(Objective)
Please print all of the material below, word for word.

(Dataset excerpt)
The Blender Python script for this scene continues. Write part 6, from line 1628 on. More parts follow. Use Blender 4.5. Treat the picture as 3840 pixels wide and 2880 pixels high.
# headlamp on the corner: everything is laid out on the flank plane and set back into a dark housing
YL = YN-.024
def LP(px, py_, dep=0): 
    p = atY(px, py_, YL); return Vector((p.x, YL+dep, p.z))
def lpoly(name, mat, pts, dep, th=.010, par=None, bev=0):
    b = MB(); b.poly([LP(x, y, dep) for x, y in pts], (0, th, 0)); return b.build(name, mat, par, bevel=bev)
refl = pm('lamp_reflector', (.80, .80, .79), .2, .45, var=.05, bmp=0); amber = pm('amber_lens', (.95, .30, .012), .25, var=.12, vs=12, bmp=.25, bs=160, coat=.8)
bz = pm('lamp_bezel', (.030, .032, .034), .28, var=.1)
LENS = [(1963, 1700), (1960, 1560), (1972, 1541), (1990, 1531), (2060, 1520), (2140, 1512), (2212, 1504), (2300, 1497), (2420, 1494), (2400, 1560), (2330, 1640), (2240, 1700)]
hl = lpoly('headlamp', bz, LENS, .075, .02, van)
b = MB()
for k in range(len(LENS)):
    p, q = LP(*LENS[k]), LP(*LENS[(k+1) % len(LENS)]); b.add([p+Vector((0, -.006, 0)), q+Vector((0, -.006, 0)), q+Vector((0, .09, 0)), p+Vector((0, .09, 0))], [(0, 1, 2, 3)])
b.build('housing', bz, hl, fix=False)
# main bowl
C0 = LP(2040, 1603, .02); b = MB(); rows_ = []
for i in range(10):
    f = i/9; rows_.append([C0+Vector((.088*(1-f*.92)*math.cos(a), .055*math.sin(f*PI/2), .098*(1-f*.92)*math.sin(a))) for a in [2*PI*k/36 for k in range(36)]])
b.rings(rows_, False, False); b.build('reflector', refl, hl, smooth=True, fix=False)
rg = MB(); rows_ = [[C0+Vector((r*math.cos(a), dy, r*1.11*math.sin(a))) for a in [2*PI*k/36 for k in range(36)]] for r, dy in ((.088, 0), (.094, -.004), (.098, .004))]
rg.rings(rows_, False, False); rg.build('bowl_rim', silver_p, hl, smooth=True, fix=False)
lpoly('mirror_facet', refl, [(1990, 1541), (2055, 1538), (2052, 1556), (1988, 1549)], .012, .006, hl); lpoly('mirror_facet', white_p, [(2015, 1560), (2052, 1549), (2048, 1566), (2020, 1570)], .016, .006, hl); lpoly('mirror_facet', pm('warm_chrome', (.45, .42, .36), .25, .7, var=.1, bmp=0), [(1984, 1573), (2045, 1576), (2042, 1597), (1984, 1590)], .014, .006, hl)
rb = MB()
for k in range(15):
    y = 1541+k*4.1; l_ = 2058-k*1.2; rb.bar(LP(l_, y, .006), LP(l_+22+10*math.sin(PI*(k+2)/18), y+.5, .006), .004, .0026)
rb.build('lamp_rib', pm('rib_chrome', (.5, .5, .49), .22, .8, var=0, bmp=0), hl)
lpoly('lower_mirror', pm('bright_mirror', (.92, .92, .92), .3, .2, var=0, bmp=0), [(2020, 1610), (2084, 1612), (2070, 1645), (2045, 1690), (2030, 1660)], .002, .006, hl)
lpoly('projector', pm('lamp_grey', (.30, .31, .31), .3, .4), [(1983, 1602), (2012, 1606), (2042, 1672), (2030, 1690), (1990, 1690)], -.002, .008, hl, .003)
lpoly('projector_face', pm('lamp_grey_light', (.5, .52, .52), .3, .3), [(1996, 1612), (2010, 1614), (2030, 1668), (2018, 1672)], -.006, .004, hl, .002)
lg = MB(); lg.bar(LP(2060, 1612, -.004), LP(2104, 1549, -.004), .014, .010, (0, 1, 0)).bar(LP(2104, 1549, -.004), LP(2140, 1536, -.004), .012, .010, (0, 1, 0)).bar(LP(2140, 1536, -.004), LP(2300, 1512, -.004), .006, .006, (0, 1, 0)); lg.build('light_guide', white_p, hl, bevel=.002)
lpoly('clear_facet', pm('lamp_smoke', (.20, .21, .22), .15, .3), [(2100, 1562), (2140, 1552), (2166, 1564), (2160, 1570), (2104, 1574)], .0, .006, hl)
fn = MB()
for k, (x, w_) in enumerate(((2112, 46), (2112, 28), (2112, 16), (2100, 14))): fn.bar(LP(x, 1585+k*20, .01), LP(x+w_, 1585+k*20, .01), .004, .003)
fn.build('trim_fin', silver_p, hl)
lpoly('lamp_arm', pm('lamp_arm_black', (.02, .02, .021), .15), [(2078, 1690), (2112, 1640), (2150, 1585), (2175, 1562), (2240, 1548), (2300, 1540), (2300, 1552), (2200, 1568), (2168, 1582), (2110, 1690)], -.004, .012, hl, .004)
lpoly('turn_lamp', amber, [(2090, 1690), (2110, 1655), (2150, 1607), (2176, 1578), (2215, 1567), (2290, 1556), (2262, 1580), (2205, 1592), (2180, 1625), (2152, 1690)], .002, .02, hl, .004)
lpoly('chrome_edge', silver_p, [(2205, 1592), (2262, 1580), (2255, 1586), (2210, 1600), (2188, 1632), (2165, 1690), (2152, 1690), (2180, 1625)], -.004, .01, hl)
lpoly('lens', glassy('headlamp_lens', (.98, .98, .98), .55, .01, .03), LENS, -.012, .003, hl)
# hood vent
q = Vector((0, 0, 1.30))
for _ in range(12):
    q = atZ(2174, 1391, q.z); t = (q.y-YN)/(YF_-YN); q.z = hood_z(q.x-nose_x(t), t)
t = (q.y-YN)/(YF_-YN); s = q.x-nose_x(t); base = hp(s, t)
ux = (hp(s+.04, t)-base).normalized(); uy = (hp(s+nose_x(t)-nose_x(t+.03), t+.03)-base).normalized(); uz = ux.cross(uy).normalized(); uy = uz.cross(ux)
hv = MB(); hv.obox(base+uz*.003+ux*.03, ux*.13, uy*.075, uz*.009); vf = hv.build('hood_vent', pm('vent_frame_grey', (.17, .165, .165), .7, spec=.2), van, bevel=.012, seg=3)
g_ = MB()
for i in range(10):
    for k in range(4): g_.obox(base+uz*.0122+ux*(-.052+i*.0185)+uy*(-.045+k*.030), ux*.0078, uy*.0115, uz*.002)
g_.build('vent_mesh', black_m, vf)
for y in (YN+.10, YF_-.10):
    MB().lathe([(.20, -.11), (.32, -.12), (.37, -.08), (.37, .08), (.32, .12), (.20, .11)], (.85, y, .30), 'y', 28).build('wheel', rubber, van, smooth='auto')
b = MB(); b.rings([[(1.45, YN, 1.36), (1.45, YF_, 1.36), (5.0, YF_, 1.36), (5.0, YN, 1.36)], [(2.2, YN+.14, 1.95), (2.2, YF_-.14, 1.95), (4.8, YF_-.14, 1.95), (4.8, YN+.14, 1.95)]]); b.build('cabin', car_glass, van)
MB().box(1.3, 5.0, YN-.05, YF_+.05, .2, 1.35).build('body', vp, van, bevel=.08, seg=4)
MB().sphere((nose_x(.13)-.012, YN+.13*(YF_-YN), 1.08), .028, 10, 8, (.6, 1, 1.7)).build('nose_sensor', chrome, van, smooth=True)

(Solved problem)
The Blender Python script for this scene continues. Write part 6, from line 1628 on. More parts follow. Use Blender 4.5. Treat the picture as 3840 pixels wide and 2880 pixels high.
# headlamp on the corner: everything is laid out on the flank plane and set back into a dark housing
YL = YN-.024
def LP(px, py_, dep=0): 
    p = atY(px, py_, YL); return Vector((p.x, YL+dep, p.z))
def lpoly(name, mat, pts, dep, th=.010, par=None, bev=0):
    b = MB(); b.poly([LP(x, y, dep) for x, y in pts], (0, th, 0)); return b.build(name, mat, par, bevel=bev)
refl = pm('lamp_reflector', (.80, .80, .79), .2, .45, var=.05, bmp=0); amber = pm('amber_lens', (.95, .30, .012), .25, var=.12, vs=12, bmp=.25, bs=160, coat=.8)
bz = pm('lamp_bezel', (.030, .032, .034), .28, var=.1)
LENS = [(1963, 1700), (1960, 1560), (1972, 1541), (1990, 1531), (2060, 1520), (2140, 1512), (2212, 1504), (2300, 1497), (2420, 1494), (2400, 1560), (2330, 1640), (2240, 1700)]
hl = lpoly('headlamp', bz, LENS, .075, .02, van)
b = MB()
for k in range(len(LENS)):
    p, q = LP(*LENS[k]), LP(*LENS[(k+1) % len(LENS)]); b.add([p+Vector((0, -.006, 0)), q+Vector((0, -.006, 0)), q+Vector((0, .09, 0)), p+Vector((0, .09, 0))], [(0, 1, 2, 3)])
b.build('housing', bz, hl, fix=False)
# main bowl
C0 = LP(2040, 1603, .02); b = MB(); rows_ = []
for i in range(10):
    f = i/9; rows_.append([C0+Vector((.088*(1-f*.92)*math.cos(a), .055*math.sin(f*PI/2), .098*(1-f*.92)*math.sin(a))) for a in [2*PI*k/36 for k in range(36)]])
b.rings(rows_, False, False); b.build('reflector', refl, hl, smooth=True, fix=False)
rg = MB(); rows_ = [[C0+Vector((r*math.cos(a), dy, r*1.11*math.sin(a))) for a in [2*PI*k/36 for k in range(36)]] for r, dy in ((.088, 0), (.094, -.004), (.098, .004))]
rg.rings(rows_, False, False); rg.build('bowl_rim', silver_p, hl, smooth=True, fix=False)
lpoly('mirror_facet', refl, [(1990, 1541), (2055, 1538), (2052, 1556), (1988, 1549)], .012, .006, hl); lpoly('mirror_facet', white_p, [(2015, 1560), (2052, 1549), (2048, 1566), (2020, 1570)], .016, .006, hl); lpoly('mirror_facet', pm('warm_chrome', (.45, .42, .36), .25, .7, var=.1, bmp=0), [(1984, 1573), (2045, 1576), (2042, 1597), (1984, 1590)], .014, .006, hl)
rb = MB()
for k in range(15):
    y = 1541+k*4.1; l_ = 2058-k*1.2; rb.bar(LP(l_, y, .006), LP(l_+22+10*math.sin(PI*(k+2)/18), y+.5, .006), .004, .0026)
rb.build('lamp_rib', pm('rib_chrome', (.5, .5, .49), .22, .8, var=0, bmp=0), hl)
lpoly('lower_mirror', pm('bright_mirror', (.92, .92, .92), .3, .2, var=0, bmp=0), [(2020, 1610), (2084, 1612), (2070, 1645), (2045, 1690), (2030, 1660)], .002, .006, hl)
lpoly('projector', pm('lamp_grey', (.30, .31, .31), .3, .4), [(1983, 1602), (2012, 1606), (2042, 1672), (2030, 1690), (1990, 1690)], -.002, .008, hl, .003)
lpoly('projector_face', pm('lamp_grey_light', (.5, .52, .52), .3, .3), [(1996, 1612), (2010, 1614), (2030, 1668), (2018, 1672)], -.006, .004, hl, .002)
lg = MB(); lg.bar(LP(2060, 1612, -.004), LP(2104, 1549, -.004), .014, .010, (0, 1, 0)).bar(LP(2104, 1549, -.004), LP(2140, 1536, -.004), .012, .010, (0, 1, 0)).bar(LP(2140, 1536, -.004), LP(2300, 1512, -.004), .006, .006, (0, 1, 0)); lg.build('light_guide', white_p, hl, bevel=.002)
lpoly('clear_facet', pm('lamp_smoke', (.20, .21, .22), .15, .3), [(2100, 1562), (2140, 1552), (2166, 1564), (2160, 1570), (2104, 1574)], .0, .006, hl)
fn = MB()
for k, (x, w_) in enumerate(((2112, 46), (2112, 28), (2112, 16), (2100, 14))): fn.bar(LP(x, 1585+k*20, .01), LP(x+w_, 1585+k*20, .01), .004, .003)
fn.build('trim_fin', silver_p, hl)
lpoly('lamp_arm', pm('lamp_arm_black', (.02, .02, .021), .15), [(2078, 1690), (2112, 1640), (2150, 1585), (2175, 1562), (2240, 1548), (2300, 1540), (2300, 1552), (2200, 1568), (2168, 1582), (2110, 1690)], -.004, .012, hl, .004)
lpoly('turn_lamp', amber, [(2090, 1690), (2110, 1655), (2150, 1607), (2176, 1578), (2215, 1567), (2290, 1556), (2262, 1580), (2205, 1592), (2180, 1625), (2152, 1690)], .002, .02, hl, .004)
lpoly('chrome_edge', silver_p, [(2205, 1592), (2262, 1580), (2255, 1586), (2210, 1600), (2188, 1632), (2165, 1690), (2152, 1690), (2180, 1625)], -.004, .01, hl)
lpoly('lens', glassy('headlamp_lens', (.98, .98, .98), .55, .01, .03), LENS, -.012, .003, hl)
# hood vent
q = Vector((0, 0, 1.30))
for _ in range(12):
    q = atZ(2174, 1391, q.z); t = (q.y-YN)/(YF_-YN); q.z = hood_z(q.x-nose_x(t), t)
t = (q.y-YN)/(YF_-YN); s = q.x-nose_x(t); base = hp(s, t)
ux = (hp(s+.04, t)-base).normalized(); uy = (hp(s+nose_x(t)-nose_x(t+.03), t+.03)-base).normalized(); uz = ux.cross(uy).normalized(); uy = uz.cross(ux)
hv = MB(); hv.obox(base+uz*.003+ux*.03, ux*.13, uy*.075, uz*.009); vf = hv.build('hood_vent', pm('vent_frame_grey', (.17, .165, .165), .7, spec=.2), van, bevel=.012, seg=3)
g_ = MB()
for i in range(10):
    for k in range(4): g_.obox(base+uz*.0122+ux*(-.052+i*.0185)+uy*(-.045+k*.030), ux*.0078, uy*.0115, uz*.002)
g_.build('vent_mesh', black_m, vf)
for y in (YN+.10, YF_-.10):
    MB().lathe([(.20, -.11), (.32, -.12), (.37, -.08), (.37, .08), (.32, .12), (.20, .11)], (.85, y, .30), 'y', 28).build('wheel', rubber, van, smooth='auto')
b = MB(); b.rings([[(1.45, YN, 1.36), (1.45, YF_, 1.36), (5.0, YF_, 1.36), (5.0, YN, 1.36)], [(2.2, YN+.14, 1.95), (2.2, YF_-.14, 1.95), (4.8, YF_-.14, 1.95), (4.8, YN+.14, 1.95)]]); b.build('cabin', car_glass, van)
MB().box(1.3, 5.0, YN-.05, YF_+.05, .2, 1.35).build('body', vp, van, bevel=.08, seg=4)
MB().sphere((nose_x(.13)-.012, YN+.13*(YF_-YN), 1.08), .028, 10, 8, (.6, 1, 1.7)).build('nose_sensor', chrome, van, smooth=True)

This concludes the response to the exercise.